━━━ DATASET EXCERPT ━━━

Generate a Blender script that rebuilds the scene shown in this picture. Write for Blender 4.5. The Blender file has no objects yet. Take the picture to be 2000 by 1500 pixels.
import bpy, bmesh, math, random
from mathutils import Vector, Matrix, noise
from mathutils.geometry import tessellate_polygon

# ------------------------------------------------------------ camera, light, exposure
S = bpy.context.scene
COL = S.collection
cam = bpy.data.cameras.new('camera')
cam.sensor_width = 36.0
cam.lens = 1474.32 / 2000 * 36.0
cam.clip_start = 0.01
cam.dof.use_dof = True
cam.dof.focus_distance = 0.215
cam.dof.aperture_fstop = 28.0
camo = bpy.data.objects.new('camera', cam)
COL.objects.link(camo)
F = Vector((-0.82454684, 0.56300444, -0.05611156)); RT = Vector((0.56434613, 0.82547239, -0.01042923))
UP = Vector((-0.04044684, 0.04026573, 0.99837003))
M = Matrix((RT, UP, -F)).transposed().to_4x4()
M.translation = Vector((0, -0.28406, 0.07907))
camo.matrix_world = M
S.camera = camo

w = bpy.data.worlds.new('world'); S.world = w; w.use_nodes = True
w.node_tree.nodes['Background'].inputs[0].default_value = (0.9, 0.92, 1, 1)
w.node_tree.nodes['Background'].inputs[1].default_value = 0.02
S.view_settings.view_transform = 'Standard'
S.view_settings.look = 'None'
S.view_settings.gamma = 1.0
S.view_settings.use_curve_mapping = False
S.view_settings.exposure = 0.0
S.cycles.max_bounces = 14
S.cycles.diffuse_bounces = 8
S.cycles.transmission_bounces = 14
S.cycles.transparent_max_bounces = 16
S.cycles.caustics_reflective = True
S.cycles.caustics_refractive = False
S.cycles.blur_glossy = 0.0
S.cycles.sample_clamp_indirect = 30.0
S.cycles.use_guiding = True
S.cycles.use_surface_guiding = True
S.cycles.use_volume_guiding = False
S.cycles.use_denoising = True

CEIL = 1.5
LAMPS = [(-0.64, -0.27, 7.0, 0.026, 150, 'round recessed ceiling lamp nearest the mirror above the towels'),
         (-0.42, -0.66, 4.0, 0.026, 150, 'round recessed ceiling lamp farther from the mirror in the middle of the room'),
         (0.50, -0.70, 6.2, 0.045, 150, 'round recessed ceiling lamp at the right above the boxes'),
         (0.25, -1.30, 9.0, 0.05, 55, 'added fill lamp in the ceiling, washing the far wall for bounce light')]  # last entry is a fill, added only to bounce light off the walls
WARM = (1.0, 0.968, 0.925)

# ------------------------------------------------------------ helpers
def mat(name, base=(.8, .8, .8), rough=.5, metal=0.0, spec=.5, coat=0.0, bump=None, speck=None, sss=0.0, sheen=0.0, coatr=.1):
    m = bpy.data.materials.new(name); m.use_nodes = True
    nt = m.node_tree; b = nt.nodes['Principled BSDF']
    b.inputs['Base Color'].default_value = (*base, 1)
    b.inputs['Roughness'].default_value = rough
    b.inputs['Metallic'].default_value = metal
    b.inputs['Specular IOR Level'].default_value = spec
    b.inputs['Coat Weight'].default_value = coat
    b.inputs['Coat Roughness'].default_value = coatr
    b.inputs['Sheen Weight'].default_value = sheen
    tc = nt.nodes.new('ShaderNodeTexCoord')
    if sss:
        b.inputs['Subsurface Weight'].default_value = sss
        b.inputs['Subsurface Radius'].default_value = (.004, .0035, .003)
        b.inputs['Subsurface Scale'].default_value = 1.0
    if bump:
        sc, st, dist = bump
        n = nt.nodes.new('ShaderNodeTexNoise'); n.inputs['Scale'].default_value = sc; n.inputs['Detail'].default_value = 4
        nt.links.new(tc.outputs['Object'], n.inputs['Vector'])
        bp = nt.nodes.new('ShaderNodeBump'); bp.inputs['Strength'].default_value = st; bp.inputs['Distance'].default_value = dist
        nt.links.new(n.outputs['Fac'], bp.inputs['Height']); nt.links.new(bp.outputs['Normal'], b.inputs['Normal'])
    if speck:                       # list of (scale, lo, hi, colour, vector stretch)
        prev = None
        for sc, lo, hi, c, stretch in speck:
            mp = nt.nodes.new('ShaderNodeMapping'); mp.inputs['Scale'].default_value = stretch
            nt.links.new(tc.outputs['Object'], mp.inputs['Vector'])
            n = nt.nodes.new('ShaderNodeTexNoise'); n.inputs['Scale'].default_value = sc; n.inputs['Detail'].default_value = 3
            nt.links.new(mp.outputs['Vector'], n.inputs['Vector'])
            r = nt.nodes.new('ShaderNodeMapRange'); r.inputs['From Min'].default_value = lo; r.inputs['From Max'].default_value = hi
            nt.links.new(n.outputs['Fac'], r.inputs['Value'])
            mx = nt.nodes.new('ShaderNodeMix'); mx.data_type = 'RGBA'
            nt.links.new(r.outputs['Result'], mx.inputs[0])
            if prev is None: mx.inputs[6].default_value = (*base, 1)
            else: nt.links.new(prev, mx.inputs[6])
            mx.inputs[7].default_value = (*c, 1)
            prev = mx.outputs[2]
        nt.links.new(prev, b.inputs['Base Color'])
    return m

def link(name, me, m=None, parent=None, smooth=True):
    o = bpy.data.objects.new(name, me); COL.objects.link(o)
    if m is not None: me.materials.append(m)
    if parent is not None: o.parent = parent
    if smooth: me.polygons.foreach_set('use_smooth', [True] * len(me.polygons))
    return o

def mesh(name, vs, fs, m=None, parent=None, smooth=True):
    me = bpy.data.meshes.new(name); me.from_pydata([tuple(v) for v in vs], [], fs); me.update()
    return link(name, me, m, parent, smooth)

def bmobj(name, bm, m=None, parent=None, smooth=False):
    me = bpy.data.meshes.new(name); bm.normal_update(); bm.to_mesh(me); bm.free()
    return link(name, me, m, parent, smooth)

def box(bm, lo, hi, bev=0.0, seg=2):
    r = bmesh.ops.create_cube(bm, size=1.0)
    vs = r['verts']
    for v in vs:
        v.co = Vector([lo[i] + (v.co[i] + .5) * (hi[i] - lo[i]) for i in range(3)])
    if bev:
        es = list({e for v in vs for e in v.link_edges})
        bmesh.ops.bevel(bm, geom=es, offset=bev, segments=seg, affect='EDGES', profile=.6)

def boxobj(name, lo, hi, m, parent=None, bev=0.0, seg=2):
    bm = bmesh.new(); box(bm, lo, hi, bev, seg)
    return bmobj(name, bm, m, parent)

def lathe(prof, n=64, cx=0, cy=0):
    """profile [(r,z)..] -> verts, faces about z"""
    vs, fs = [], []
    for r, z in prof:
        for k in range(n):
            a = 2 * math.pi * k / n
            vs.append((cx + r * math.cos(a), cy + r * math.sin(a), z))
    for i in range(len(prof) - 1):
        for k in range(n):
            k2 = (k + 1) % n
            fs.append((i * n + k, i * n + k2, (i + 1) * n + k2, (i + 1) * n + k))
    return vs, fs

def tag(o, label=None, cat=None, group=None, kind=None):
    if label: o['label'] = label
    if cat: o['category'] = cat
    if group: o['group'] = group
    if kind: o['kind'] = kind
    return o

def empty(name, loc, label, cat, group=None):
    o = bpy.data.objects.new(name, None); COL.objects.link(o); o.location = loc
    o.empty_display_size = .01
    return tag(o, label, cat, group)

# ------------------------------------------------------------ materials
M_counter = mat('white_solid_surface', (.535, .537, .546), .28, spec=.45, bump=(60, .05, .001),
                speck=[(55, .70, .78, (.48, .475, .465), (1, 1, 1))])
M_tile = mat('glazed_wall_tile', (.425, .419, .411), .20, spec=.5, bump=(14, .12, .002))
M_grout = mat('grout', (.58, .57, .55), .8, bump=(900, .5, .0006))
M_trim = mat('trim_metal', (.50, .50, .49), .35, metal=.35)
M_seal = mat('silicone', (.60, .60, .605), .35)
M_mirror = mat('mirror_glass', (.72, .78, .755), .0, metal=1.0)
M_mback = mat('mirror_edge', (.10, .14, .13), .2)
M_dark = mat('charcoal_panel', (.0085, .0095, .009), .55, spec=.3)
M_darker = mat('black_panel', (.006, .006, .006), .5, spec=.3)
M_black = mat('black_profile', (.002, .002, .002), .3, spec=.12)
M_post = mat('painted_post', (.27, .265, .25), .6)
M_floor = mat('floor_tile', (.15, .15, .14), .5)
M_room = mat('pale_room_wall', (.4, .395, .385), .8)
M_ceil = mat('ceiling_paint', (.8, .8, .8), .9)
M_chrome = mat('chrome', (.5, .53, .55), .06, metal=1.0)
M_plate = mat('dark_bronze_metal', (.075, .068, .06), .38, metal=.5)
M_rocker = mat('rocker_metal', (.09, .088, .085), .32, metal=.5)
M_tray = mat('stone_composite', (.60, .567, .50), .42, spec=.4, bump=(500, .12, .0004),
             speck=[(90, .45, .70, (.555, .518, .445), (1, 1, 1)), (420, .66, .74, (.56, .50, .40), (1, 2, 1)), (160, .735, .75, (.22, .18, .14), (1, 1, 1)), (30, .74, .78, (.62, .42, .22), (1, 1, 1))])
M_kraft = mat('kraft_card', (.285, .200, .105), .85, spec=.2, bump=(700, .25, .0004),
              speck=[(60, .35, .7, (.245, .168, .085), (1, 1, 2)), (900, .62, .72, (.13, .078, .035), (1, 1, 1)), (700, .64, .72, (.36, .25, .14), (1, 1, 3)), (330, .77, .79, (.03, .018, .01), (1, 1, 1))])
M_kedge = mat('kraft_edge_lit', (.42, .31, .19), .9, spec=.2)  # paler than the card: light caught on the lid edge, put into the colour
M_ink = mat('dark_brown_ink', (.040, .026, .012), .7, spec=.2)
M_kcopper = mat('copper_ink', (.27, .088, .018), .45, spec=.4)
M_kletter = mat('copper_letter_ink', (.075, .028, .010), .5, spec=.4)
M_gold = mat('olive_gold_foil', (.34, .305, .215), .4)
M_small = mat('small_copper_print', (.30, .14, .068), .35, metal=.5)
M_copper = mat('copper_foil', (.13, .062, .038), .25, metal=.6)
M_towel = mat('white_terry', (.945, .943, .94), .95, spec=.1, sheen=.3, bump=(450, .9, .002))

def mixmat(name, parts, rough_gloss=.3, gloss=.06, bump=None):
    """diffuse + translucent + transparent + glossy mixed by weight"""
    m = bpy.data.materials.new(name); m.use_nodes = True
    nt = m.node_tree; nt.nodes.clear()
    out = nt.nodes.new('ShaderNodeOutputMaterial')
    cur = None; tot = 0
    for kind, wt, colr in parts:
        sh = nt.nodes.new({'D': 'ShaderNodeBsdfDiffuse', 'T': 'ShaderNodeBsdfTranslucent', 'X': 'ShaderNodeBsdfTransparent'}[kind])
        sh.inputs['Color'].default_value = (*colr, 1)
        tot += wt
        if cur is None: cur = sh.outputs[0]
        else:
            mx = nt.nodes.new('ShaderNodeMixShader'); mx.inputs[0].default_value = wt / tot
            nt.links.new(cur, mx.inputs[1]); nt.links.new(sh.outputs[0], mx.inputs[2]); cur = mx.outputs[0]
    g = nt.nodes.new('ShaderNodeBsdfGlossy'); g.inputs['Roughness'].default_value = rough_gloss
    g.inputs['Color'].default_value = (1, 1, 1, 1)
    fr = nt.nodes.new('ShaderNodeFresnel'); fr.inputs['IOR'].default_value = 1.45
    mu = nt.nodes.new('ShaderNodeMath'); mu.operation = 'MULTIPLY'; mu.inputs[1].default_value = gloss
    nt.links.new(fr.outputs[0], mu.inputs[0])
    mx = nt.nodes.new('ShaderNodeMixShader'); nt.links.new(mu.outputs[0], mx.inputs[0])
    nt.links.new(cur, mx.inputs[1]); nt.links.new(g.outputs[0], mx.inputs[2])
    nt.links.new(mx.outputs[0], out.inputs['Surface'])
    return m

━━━

**TASK**. Set down each line of the material verbatim, from the first line through the line that contains "S.cycles.use_denoising = True".

**OUTPUT FOR THIS TASK**.
Generate a Blender script that rebuilds the scene shown in this picture. Write for Blender 4.5. The Blender file has no objects yet. Take the picture to be 2000 by 1500 pixels.
import bpy, bmesh, math, random
from mathutils import Vector, Matrix, noise
from mathutils.geometry import tessellate_polygon

# ------------------------------------------------------------ camera, light, exposure
S = bpy.context.scene
COL = S.collection
cam = bpy.data.cameras.new('camera')
cam.sensor_width = 36.0
cam.lens = 1474.32 / 2000 * 36.0
cam.clip_start = 0.01
cam.dof.use_dof = True
cam.dof.focus_distance = 0.215
cam.dof.aperture_fstop = 28.0
camo = bpy.data.objects.new('camera', cam)
COL.objects.link(camo)
F = Vector((-0.82454684, 0.56300444, -0.05611156)); RT = Vector((0.56434613, 0.82547239, -0.01042923))
UP = Vector((-0.04044684, 0.04026573, 0.99837003))
M = Matrix((RT, UP, -F)).transposed().to_4x4()
M.translation = Vector((0, -0.28406, 0.07907))
camo.matrix_world = M
S.camera = camo

w = bpy.data.worlds.new('world'); S.world = w; w.use_nodes = True
w.node_tree.nodes['Background'].inputs[0].default_value = (0.9, 0.92, 1, 1)
w.node_tree.nodes['Background'].inputs[1].default_value = 0.02
S.view_settings.view_transform = 'Standard'
S.view_settings.look = 'None'
S.view_settings.gamma = 1.0
S.view_settings.use_curve_mapping = False
S.view_settings.exposure = 0.0
S.cycles.max_bounces = 14
S.cycles.diffuse_bounces = 8
S.cycles.transmission_bounces = 14
S.cycles.transparent_max_bounces = 16
S.cycles.caustics_reflective = True
S.cycles.caustics_refractive = False
S.cycles.blur_glossy = 0.0
S.cycles.sample_clamp_indirect = 30.0
S.cycles.use_guiding = True
S.cycles.use_surface_guiding = True
S.cycles.use_volume_guiding = False
S.cycles.use_denoising = True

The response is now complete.